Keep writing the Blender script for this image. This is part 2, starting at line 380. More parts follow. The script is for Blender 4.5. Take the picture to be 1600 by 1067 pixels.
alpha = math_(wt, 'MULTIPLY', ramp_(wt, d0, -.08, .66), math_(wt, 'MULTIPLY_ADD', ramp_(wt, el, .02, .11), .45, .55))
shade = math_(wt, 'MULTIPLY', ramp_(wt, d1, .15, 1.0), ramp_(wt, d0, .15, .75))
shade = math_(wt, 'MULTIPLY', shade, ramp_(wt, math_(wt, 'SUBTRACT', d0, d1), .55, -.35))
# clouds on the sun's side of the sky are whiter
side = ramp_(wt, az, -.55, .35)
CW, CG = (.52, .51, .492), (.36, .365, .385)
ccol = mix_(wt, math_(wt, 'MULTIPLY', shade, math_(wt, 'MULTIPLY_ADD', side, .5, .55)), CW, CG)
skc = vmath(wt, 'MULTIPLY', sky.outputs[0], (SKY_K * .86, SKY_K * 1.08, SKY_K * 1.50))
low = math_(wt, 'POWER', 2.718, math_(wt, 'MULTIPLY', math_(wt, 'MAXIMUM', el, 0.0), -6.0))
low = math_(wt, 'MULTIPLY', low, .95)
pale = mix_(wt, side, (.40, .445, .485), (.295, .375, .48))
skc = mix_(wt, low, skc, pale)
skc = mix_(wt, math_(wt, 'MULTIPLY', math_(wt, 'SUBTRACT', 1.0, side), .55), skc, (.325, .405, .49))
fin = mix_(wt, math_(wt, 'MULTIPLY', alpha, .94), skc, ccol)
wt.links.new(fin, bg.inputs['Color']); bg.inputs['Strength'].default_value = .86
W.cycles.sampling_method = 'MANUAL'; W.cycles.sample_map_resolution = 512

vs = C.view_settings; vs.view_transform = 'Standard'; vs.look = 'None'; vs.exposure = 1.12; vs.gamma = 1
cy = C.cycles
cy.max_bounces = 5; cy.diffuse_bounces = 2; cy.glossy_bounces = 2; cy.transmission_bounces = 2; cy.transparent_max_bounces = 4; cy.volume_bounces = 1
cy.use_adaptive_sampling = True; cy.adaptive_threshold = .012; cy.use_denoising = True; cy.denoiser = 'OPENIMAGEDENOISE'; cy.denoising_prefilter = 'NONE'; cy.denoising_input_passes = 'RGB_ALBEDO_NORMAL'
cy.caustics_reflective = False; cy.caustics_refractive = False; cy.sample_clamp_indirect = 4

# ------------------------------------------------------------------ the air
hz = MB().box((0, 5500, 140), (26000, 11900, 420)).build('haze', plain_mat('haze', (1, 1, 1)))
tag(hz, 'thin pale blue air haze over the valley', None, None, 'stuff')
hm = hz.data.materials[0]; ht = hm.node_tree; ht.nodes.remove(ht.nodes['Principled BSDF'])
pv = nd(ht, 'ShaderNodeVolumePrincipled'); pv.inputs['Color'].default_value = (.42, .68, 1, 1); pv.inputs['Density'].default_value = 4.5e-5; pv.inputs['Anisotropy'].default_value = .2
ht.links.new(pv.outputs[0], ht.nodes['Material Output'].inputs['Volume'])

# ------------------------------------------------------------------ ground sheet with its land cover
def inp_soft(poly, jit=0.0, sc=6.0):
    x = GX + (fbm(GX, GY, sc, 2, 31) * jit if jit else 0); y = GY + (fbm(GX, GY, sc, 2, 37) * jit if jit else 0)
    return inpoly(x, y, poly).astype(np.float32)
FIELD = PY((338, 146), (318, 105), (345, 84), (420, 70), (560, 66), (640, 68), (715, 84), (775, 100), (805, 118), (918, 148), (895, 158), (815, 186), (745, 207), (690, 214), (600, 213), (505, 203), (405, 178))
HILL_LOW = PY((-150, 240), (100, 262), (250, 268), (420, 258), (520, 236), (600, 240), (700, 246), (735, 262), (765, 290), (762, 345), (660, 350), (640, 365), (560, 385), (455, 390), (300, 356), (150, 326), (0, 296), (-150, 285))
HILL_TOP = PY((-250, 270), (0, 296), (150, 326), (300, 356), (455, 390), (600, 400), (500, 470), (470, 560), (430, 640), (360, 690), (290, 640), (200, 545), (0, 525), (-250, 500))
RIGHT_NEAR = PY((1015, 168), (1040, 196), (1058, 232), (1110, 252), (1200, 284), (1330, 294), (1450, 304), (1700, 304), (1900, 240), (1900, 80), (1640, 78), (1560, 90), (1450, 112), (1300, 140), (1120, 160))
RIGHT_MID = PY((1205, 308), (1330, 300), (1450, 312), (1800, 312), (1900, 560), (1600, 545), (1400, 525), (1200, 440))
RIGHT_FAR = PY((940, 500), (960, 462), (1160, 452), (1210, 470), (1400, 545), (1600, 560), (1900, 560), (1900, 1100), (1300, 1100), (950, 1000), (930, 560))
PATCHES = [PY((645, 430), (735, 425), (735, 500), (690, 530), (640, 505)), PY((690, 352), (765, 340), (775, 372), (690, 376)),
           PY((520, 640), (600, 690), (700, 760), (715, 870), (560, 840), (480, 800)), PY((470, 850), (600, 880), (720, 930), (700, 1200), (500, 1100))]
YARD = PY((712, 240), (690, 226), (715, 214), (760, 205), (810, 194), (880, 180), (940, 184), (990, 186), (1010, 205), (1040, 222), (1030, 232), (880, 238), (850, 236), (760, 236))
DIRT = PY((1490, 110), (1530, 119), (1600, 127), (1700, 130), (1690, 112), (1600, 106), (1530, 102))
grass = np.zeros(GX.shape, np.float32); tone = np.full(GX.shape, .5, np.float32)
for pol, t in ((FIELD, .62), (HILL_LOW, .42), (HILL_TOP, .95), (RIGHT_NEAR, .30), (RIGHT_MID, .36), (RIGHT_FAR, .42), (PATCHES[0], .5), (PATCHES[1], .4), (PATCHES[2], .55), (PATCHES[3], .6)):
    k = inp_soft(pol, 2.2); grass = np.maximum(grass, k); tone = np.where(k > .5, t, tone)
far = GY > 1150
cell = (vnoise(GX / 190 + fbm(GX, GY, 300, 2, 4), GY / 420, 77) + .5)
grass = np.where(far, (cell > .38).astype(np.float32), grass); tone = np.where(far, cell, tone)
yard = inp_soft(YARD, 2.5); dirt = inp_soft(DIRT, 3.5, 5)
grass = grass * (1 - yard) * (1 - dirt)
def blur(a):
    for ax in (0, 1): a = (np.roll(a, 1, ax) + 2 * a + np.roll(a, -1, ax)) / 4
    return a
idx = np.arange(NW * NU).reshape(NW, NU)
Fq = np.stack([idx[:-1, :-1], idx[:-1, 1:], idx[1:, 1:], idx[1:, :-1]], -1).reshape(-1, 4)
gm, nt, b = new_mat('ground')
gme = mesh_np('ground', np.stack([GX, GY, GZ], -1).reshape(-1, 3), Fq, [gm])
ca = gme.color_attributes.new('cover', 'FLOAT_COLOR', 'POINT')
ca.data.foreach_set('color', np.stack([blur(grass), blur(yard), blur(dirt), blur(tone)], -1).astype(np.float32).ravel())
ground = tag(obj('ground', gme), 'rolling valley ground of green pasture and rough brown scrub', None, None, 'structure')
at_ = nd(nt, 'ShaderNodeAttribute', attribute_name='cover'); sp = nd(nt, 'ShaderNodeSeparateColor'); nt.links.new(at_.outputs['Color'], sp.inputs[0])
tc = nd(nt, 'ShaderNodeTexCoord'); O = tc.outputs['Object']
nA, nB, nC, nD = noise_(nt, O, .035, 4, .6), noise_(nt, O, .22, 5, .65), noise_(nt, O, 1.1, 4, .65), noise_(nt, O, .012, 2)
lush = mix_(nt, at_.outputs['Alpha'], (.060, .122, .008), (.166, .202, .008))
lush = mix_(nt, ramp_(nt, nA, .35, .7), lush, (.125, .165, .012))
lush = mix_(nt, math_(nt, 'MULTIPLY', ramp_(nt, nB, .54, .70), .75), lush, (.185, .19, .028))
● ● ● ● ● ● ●
• _The exercise_
Return nothing but the lines from the first line of the listing through the line with "W.cycles.sampling_method = 'MANUAL';", please, keeping every one of them unchanged.

• _Solution for this task_
Keep writing the Blender script for this image. This is part 2, starting at line 380. More parts follow. The script is for Blender 4.5. Take the picture to be 1600 by 1067 pixels.
alpha = math_(wt, 'MULTIPLY', ramp_(wt, d0, -.08, .66), math_(wt, 'MULTIPLY_ADD', ramp_(wt, el, .02, .11), .45, .55))
shade = math_(wt, 'MULTIPLY', ramp_(wt, d1, .15, 1.0), ramp_(wt, d0, .15, .75))
shade = math_(wt, 'MULTIPLY', shade, ramp_(wt, math_(wt, 'SUBTRACT', d0, d1), .55, -.35))
# clouds on the sun's side of the sky are whiter
side = ramp_(wt, az, -.55, .35)
CW, CG = (.52, .51, .492), (.36, .365, .385)
ccol = mix_(wt, math_(wt, 'MULTIPLY', shade, math_(wt, 'MULTIPLY_ADD', side, .5, .55)), CW, CG)
skc = vmath(wt, 'MULTIPLY', sky.outputs[0], (SKY_K * .86, SKY_K * 1.08, SKY_K * 1.50))
low = math_(wt, 'POWER', 2.718, math_(wt, 'MULTIPLY', math_(wt, 'MAXIMUM', el, 0.0), -6.0))
low = math_(wt, 'MULTIPLY', low, .95)
pale = mix_(wt, side, (.40, .445, .485), (.295, .375, .48))
skc = mix_(wt, low, skc, pale)
skc = mix_(wt, math_(wt, 'MULTIPLY', math_(wt, 'SUBTRACT', 1.0, side), .55), skc, (.325, .405, .49))
fin = mix_(wt, math_(wt, 'MULTIPLY', alpha, .94), skc, ccol)
wt.links.new(fin, bg.inputs['Color']); bg.inputs['Strength'].default_value = .86
W.cycles.sampling_method = 'MANUAL'; W.cycles.sample_map_resolution = 512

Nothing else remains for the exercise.